Lenin’s early revolutionary communists,
at least in print and in speeches, wanted to avoid this. They had the
theory of Marx and Engels to orate with, but they were however quickly
drawn, like moths to a lamp in the night or flies drawn to
you-know-what, by the exciting idea, for them, of planning everything in
a Super State. This put them straight into the banksters’ trap. Both
Marx and Engels had heavily described and analyzed the workings of
Capital, and why it runs on an ever-declining, ever shrinking time fuze
inevitably resulting in periodic or cyclic Crises of Capitalism.
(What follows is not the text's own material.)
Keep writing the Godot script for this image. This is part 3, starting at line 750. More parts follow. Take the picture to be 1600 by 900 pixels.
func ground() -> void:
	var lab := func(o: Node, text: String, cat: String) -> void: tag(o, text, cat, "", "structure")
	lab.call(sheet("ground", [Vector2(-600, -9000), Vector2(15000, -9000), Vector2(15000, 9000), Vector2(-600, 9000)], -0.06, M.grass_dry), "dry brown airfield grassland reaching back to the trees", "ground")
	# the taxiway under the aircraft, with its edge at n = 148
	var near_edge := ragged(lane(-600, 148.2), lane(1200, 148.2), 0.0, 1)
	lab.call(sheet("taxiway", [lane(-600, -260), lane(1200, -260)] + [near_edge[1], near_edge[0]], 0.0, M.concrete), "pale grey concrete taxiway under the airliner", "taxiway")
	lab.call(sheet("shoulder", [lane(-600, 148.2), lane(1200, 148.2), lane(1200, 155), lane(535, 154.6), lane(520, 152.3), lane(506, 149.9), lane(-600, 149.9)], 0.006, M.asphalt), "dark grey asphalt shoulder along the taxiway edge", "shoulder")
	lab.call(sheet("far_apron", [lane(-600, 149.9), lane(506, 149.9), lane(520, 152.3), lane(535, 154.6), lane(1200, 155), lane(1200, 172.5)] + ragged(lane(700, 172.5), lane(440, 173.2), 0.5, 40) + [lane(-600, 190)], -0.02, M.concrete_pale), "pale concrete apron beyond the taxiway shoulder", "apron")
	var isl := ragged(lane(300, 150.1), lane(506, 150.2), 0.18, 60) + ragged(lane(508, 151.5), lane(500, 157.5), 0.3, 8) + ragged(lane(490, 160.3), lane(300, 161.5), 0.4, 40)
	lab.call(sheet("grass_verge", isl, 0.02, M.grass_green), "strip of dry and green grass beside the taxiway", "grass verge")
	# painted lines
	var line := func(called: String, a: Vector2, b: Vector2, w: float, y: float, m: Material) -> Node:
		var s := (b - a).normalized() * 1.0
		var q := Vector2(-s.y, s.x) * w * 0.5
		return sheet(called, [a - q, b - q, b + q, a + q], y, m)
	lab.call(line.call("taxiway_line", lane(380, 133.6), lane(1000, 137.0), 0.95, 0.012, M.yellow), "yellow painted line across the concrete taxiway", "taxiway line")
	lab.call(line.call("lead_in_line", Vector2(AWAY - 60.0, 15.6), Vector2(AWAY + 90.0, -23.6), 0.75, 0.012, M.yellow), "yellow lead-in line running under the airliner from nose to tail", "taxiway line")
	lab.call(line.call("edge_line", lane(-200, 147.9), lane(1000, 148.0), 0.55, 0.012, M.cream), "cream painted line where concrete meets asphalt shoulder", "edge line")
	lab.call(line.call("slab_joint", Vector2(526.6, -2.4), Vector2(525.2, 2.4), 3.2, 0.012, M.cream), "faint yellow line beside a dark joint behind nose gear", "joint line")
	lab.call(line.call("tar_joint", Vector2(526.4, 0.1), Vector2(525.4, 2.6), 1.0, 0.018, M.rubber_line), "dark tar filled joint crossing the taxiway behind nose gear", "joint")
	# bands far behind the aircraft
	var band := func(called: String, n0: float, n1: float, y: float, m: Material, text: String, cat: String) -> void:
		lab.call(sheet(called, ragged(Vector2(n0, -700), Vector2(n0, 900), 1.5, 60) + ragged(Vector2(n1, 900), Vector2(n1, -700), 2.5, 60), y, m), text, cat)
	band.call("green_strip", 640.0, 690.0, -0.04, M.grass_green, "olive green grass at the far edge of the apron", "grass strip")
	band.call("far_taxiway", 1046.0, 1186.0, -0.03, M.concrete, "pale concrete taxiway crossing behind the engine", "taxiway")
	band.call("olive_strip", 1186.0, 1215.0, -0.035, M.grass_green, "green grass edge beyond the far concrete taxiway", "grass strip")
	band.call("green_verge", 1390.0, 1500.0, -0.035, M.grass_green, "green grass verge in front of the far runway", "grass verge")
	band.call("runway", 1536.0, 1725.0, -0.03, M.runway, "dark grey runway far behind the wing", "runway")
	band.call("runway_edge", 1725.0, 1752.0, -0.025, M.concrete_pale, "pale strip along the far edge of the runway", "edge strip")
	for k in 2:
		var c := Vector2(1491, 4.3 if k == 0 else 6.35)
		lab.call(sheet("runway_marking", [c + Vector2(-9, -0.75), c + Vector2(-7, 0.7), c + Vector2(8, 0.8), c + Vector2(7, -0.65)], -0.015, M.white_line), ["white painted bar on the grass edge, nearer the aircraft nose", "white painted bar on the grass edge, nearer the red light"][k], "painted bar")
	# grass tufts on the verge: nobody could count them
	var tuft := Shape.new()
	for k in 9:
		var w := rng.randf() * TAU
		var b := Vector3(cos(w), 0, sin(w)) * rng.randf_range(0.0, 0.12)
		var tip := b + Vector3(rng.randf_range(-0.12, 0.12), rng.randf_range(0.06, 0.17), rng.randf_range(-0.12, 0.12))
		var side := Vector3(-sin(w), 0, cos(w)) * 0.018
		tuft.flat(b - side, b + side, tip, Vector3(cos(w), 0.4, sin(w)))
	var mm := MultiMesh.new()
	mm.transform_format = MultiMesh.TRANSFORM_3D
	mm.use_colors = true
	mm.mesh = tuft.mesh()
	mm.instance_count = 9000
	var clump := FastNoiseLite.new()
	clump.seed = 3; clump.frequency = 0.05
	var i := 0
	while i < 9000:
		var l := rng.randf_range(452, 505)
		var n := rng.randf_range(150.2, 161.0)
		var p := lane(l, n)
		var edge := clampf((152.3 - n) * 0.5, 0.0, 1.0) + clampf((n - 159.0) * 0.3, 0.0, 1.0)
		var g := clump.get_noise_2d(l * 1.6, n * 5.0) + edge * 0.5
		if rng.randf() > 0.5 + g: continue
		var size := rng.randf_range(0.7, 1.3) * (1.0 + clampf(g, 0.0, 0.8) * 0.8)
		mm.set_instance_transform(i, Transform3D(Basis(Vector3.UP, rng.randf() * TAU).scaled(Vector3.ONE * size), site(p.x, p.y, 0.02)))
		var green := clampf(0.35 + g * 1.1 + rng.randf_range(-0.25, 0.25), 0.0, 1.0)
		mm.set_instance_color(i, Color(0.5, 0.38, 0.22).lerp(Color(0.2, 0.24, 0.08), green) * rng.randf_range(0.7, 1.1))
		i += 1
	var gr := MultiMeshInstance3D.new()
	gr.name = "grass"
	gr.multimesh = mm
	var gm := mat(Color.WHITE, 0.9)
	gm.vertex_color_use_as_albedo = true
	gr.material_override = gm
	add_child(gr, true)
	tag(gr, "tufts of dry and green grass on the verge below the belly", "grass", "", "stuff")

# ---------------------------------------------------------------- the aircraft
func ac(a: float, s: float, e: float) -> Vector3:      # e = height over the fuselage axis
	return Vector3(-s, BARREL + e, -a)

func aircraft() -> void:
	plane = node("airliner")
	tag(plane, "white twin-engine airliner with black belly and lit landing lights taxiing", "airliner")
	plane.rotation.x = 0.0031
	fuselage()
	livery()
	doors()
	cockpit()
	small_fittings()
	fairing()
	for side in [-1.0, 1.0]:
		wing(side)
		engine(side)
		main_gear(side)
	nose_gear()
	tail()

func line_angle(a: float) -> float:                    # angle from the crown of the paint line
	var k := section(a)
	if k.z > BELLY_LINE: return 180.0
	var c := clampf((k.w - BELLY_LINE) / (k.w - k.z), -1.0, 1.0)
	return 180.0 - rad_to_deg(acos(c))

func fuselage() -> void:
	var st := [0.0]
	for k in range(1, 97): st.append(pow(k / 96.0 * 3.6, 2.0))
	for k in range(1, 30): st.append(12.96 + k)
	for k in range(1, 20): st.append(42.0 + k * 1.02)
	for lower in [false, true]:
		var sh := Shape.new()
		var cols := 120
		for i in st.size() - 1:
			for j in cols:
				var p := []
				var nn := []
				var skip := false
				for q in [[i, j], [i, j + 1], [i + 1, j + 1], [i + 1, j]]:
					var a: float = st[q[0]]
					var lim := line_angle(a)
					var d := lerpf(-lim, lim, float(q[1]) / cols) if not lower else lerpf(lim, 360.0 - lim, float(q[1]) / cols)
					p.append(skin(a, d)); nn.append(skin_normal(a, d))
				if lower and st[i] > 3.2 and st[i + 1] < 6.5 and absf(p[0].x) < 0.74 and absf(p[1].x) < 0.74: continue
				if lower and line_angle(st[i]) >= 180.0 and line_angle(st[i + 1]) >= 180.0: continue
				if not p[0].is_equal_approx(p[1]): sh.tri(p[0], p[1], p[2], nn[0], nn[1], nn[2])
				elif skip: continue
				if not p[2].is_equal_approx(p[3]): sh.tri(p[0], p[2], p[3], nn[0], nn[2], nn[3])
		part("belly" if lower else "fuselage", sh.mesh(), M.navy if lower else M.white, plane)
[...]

For Stalin, the capitalist crises of
German hyperinflation and the 1929 Wall Street crash were all he needed
to pursue his megalomaniac-paranoid fantasies. Hitler, with his
uber-classic “Keynesian remedies”, used exactly the same rationales and
conclusions. Being mentally ill, neither of them could avoid the
banksters’ trap, which is always set and always primed for sucking
suckers into it.
For the banksters and the Tyrants, small
is not beautiful – and nor is peace. No bankster wants to live with
small-sized, truly democratic, humanist governments or nations, because
their collateral is usually small, the people are not cowed and
terrorized, and the ability of these small-is-beautiful economies and
societies to cook up wars, is low.
Throwing away the baby of Marxism with
the dirty bath water of Stalin is however a mistake. The Marxist
analysis can help, to be sure with corrections for what has happened
since the late 19th century, but today however, you need very few
corrections or updates. The banksters have cooked up a Crisis of
Capitalism straight out of the 19th century, so unfortunately we will
have “epic events”, probably rather somber.